Branch prediction is a microarchitectural technique in which a processor guesses the outcome of a conditional branch instruction before the condition is actually evaluated, allowing the instruction pipeline to continue fetching and executing instructions speculatively rather than stalling. Modern CPUs achieve prediction accuracies above 95% using hybrid predictors that combine local history (what this branch did recently) with global history (what all recent branches did), effectively treating branch prediction as a time-series forecasting problem embedded in silicon.

The cost of a misprediction is severe: the pipeline must flush all speculatively executed instructions, discard their results, and restart from the correct path, a penalty measured in tens of clock cycles.

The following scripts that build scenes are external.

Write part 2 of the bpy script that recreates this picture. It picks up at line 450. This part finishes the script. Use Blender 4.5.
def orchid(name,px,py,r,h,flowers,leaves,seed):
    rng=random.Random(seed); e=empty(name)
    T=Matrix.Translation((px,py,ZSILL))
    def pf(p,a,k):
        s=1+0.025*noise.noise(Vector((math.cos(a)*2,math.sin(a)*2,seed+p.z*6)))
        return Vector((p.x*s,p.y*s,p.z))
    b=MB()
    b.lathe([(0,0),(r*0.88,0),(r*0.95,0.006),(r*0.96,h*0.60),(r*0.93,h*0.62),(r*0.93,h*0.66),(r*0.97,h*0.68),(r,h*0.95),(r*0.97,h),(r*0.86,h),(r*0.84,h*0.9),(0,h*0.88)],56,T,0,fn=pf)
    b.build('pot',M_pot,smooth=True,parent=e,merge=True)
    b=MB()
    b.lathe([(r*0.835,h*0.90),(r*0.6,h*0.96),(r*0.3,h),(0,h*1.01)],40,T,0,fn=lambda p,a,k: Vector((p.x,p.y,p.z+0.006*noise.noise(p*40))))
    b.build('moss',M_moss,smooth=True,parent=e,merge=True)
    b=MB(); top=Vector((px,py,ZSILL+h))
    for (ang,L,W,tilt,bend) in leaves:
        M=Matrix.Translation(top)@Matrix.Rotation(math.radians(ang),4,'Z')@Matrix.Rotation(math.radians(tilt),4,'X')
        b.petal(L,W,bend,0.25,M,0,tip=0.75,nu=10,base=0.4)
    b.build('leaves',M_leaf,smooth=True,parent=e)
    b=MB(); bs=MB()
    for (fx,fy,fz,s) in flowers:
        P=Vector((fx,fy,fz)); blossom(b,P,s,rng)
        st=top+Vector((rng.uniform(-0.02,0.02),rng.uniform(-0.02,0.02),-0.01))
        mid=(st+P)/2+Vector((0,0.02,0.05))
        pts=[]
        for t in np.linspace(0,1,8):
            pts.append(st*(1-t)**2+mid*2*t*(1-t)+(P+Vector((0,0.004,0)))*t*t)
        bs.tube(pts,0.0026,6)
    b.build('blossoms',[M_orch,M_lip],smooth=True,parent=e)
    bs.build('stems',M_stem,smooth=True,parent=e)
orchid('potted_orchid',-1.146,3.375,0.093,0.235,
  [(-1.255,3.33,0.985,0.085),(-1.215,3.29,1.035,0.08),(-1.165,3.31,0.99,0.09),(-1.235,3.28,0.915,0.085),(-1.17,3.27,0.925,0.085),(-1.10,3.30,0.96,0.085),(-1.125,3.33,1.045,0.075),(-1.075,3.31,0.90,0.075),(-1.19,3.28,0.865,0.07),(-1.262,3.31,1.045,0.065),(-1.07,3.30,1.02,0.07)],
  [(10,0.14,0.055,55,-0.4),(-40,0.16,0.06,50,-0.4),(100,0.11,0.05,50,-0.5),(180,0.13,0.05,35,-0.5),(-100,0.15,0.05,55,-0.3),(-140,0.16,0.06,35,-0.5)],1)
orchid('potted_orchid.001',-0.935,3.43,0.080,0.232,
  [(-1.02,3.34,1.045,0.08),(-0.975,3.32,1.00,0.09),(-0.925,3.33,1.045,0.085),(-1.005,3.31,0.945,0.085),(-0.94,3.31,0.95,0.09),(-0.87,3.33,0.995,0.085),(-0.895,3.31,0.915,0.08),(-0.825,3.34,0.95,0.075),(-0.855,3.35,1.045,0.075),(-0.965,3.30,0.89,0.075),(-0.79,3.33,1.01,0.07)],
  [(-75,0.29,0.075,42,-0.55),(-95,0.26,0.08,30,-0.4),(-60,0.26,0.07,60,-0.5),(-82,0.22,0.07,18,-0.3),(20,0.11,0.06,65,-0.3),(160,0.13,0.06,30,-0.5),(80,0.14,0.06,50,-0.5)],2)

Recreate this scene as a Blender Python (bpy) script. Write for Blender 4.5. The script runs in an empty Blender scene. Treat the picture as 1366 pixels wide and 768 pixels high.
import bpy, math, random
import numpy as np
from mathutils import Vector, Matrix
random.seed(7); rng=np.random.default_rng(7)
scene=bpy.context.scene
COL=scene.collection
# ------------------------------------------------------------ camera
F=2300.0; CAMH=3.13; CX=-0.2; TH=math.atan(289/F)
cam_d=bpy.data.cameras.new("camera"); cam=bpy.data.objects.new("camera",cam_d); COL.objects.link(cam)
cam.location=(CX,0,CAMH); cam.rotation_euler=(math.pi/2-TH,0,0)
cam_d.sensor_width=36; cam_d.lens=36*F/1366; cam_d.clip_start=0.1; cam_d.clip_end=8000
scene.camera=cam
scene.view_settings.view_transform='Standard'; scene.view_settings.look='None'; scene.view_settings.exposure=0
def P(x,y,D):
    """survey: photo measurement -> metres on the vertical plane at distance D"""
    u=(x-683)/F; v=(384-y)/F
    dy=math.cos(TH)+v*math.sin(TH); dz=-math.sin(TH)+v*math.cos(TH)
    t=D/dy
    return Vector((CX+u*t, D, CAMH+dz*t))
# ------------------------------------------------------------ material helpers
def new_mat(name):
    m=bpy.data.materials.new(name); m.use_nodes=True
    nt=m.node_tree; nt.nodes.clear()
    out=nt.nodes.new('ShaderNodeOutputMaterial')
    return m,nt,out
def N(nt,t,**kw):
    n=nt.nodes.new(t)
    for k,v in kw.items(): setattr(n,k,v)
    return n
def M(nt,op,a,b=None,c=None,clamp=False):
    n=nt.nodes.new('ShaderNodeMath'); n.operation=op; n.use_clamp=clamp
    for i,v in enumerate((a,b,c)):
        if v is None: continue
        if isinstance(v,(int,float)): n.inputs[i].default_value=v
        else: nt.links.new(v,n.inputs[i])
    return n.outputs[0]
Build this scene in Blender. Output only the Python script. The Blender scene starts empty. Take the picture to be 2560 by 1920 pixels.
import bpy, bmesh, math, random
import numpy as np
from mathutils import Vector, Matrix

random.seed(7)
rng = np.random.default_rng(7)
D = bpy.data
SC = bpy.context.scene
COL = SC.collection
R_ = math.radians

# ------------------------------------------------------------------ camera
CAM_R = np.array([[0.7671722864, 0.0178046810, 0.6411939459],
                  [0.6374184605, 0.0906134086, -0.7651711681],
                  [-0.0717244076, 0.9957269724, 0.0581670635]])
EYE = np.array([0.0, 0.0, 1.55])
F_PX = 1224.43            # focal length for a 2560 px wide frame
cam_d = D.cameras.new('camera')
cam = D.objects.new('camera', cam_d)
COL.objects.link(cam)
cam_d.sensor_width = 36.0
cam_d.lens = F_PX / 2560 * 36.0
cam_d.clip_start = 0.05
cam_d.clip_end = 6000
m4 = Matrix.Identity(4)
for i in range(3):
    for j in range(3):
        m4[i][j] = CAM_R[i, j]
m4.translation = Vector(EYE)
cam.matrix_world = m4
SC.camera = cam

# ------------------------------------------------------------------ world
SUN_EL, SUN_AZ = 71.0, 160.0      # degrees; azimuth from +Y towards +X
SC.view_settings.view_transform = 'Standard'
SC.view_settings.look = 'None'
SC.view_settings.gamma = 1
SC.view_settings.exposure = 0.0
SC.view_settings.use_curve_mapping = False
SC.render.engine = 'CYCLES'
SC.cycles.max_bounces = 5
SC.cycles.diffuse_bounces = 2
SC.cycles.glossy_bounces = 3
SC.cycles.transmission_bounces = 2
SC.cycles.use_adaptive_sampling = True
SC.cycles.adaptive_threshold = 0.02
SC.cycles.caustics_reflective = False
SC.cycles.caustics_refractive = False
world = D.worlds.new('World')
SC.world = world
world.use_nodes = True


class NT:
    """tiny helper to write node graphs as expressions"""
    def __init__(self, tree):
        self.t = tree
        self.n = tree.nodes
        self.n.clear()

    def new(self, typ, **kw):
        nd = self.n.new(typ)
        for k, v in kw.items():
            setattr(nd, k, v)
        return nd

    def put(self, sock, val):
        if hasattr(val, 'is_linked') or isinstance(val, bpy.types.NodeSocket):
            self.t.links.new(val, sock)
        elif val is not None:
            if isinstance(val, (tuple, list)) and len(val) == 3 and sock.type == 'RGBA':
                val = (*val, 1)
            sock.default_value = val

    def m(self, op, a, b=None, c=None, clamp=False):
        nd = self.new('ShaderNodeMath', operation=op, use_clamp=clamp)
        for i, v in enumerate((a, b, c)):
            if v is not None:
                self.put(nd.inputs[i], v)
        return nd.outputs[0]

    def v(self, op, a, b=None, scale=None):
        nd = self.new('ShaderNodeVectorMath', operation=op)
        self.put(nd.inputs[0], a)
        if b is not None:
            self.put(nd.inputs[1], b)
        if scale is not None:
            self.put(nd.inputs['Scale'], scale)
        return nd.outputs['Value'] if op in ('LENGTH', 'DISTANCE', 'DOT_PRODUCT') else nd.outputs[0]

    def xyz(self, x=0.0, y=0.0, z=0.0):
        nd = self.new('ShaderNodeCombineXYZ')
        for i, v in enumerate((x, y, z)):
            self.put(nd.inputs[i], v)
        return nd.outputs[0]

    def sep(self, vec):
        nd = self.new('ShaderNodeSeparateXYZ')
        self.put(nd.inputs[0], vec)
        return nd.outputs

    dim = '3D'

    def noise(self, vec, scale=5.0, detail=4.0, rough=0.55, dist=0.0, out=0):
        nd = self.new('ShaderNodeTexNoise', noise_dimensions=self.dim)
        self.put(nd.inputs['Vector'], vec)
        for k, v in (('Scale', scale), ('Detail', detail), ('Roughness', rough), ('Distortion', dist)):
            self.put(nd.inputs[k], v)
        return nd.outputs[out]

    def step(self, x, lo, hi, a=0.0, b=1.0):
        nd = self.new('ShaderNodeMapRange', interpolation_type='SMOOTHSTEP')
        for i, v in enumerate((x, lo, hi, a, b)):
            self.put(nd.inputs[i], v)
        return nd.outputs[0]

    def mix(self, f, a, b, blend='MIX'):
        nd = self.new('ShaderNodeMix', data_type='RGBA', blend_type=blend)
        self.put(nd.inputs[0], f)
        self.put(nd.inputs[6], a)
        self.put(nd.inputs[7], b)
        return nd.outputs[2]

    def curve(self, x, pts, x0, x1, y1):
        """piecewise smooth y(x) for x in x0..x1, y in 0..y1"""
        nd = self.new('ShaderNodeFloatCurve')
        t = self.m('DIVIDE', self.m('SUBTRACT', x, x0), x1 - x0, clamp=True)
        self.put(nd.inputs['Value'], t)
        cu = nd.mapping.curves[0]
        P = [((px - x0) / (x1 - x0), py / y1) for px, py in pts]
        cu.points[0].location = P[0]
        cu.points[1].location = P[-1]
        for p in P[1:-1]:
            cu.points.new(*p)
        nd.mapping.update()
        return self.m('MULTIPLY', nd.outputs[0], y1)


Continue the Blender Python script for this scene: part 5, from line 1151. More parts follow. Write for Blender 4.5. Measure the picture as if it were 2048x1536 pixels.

This asymmetry — small reward for correct prediction, catastrophic cost for error — shapes how compilers lay out code, placing the more likely path immediately after the branch to exploit the predictor's bias toward not-taken. Branch prediction is not merely a performance optimization. It is the hardware's attempt to maintain the illusion of sequential control flow in a world where memory latency and execution uncertainty have destroyed true sequentiality. The processor predicts the future because it cannot afford to wait for the present.

The dark side of branch prediction emerged with speculative execution vulnerabilities such as Spectre and Meltdown, which showed that speculatively executed instructions — even those later discarded — could leave traces in cache state that attackers could measure. The hardware's guess became a side channel.